I would say that -- and I would reference from getting to too many -- too much of details, like I said, it's a separately listed entity. However, broadly speaking, we should see continued expansion in volumes, which should now be backed by revenue growth as well. And we have already invested in all the key hubs that were required and the personnel cost as well. So therefore, there should be an improvement in profitability in the business.

U
Unknown Analyst

Okay. Like I had just 1 more question. How do you see the Express Logistics performing?

R
Ravi Jakhar
executive

So Gati is the Express Logistics business, which operates under the Gati Express supply chain. There's no other business in Gati. And Contract Logistics business is an Allcargo supply chain. So I was commenting on Gati's performance with the Express Logistics.

Operator

Ladies and gentlemen, that was the last question for today. And I would now like to hand the conference over to management for closing comments.

R
Ravi Jakhar
executive

Yes.

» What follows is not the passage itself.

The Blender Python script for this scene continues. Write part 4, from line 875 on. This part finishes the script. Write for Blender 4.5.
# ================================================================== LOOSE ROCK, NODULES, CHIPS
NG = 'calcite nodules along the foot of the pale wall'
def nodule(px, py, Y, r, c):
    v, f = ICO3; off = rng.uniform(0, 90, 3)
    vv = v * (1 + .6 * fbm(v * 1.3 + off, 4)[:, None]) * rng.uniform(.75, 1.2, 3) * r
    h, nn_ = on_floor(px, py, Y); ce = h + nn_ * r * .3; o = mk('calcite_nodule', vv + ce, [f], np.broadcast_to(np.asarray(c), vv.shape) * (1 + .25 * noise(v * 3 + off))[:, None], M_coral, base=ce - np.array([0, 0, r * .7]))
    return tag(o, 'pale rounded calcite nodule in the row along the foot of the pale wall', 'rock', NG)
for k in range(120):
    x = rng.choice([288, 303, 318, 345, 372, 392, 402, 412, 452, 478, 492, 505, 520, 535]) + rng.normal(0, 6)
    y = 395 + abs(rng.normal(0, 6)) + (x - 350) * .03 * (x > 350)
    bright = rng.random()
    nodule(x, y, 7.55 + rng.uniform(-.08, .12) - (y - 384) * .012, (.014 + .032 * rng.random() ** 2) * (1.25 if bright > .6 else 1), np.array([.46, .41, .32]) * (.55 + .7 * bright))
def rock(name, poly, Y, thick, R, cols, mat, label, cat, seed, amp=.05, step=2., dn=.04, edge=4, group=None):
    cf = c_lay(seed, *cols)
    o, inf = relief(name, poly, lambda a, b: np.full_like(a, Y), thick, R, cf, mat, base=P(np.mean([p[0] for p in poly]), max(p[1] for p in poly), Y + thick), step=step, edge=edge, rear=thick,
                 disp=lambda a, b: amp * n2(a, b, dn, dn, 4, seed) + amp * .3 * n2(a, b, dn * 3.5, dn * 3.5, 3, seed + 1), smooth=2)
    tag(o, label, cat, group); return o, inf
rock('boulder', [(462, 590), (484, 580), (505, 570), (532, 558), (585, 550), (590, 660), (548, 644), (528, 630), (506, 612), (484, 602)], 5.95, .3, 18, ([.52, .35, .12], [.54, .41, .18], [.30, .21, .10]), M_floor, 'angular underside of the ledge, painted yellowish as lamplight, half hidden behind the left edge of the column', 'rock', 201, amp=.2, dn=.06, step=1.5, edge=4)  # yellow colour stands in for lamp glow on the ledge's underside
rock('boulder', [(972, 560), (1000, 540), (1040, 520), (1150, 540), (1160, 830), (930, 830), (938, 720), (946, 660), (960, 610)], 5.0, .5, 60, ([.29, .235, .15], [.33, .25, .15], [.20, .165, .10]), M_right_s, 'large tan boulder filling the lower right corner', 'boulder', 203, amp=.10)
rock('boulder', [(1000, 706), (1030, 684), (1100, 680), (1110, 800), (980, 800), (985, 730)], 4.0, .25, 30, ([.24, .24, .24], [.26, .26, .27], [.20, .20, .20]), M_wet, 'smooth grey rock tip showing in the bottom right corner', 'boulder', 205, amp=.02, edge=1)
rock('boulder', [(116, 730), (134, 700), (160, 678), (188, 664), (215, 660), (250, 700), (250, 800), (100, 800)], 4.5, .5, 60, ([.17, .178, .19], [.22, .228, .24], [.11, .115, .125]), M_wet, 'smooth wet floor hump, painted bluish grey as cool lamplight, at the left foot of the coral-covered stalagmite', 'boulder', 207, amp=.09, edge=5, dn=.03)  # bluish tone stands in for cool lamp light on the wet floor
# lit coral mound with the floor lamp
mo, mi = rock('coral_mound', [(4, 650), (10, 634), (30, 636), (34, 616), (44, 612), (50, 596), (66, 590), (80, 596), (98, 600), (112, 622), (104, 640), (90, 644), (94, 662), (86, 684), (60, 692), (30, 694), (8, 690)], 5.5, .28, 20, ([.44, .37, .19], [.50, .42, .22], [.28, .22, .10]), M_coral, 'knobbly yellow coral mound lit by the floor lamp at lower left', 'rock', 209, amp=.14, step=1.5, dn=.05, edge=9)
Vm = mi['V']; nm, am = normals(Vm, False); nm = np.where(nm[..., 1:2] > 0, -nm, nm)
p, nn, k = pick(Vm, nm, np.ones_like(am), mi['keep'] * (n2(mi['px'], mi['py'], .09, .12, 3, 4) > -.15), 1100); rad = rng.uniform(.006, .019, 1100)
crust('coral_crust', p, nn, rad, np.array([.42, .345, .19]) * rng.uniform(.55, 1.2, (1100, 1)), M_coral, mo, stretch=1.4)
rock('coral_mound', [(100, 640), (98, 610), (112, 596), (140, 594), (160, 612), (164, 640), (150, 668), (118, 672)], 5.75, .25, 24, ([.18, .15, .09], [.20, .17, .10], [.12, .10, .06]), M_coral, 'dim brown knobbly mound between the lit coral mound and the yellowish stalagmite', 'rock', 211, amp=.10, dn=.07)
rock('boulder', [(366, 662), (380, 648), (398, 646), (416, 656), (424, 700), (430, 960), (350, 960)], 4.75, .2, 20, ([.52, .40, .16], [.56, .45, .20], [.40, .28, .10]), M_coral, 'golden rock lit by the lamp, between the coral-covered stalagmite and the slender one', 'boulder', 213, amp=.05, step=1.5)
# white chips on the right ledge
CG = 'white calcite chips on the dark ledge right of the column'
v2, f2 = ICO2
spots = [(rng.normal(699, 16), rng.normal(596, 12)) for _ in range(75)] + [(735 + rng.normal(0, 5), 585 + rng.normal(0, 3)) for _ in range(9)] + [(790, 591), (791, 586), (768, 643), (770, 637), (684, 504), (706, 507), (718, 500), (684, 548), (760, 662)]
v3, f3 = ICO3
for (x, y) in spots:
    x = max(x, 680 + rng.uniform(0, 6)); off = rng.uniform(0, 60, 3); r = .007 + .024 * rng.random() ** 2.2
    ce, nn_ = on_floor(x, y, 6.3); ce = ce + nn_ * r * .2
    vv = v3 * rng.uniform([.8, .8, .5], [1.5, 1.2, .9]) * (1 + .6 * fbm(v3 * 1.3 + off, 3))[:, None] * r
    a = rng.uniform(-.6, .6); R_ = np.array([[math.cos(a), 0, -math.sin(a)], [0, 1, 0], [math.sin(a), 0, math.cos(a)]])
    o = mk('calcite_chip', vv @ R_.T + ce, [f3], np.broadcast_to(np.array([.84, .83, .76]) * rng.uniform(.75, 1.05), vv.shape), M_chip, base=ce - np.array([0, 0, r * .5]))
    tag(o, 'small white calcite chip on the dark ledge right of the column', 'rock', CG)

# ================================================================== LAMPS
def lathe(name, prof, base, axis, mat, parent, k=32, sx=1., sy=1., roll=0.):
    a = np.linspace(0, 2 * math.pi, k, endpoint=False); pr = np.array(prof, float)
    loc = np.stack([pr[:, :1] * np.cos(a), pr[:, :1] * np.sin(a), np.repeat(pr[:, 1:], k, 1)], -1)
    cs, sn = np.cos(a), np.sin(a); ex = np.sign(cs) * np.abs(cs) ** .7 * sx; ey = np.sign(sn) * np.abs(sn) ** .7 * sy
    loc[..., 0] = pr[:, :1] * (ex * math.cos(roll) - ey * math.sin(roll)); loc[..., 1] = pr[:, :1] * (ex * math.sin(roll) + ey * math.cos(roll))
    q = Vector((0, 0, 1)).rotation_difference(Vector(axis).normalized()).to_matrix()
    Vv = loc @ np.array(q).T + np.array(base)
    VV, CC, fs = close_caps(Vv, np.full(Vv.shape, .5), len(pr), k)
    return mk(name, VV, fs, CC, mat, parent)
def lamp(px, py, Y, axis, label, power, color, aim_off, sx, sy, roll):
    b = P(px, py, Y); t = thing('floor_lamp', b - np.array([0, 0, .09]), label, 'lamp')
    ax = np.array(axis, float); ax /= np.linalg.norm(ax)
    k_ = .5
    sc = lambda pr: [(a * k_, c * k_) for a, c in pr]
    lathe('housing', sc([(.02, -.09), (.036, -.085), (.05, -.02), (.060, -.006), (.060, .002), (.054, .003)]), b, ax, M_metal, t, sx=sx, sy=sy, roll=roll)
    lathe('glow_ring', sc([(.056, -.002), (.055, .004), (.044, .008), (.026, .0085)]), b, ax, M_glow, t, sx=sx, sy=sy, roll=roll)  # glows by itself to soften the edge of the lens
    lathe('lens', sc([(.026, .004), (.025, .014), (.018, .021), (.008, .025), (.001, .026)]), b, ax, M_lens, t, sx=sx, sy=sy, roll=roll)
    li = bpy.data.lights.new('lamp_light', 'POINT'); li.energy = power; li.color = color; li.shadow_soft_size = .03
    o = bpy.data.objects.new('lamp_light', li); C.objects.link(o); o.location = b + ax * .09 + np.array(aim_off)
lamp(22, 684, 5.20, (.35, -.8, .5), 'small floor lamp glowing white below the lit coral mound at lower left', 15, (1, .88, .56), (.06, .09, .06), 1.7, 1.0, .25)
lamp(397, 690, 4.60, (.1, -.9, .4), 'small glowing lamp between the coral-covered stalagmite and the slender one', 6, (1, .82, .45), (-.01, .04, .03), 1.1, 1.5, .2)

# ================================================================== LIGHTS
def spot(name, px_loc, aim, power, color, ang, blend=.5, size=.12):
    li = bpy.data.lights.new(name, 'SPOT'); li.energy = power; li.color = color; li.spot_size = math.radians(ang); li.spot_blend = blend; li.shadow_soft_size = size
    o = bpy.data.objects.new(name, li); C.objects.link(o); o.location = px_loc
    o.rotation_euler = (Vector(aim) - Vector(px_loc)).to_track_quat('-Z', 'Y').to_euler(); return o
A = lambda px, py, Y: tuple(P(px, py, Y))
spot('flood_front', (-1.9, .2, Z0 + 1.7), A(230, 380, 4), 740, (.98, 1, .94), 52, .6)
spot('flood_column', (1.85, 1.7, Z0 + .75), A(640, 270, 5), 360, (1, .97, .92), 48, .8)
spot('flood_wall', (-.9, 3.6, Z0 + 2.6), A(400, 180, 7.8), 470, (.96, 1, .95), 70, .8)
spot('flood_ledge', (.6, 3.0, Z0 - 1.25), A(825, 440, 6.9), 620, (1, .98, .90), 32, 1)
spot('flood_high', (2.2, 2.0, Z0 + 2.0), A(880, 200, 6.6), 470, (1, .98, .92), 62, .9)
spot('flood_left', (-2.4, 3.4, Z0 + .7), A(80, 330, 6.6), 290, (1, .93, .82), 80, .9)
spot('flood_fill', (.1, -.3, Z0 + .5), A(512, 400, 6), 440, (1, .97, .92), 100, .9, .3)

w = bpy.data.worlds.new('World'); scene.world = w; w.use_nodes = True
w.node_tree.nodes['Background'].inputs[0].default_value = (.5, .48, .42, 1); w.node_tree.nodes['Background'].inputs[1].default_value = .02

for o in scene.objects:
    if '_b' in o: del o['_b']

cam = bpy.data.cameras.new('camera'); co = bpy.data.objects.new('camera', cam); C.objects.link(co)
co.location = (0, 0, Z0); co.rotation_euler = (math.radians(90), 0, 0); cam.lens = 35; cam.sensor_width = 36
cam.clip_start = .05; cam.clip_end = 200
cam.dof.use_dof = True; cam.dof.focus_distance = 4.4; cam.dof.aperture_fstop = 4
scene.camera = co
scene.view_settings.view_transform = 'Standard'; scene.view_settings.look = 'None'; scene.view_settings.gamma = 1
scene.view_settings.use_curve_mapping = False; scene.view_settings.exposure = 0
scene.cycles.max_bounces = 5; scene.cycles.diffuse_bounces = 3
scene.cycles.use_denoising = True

Thank you all for joining in for the conference call. Please feel free to reach out to our Investor Relations team for any further questions or information that you may have. We intend to improve our communication from time to time. And when we see certain questions coming on a repeated basis, we try to include the responses to that in the upcoming quarterly presentations, and our endeavor is to provide as much detailed information as we could. So please continue to engage with our Investor Relations team. Thank you for joining me today.

D
Deepal Shah
executive

Thank you.

Operator

On behalf of Dolat Capital, that concludes this conference. Thank you for joining us, and you may now disconnect your lines.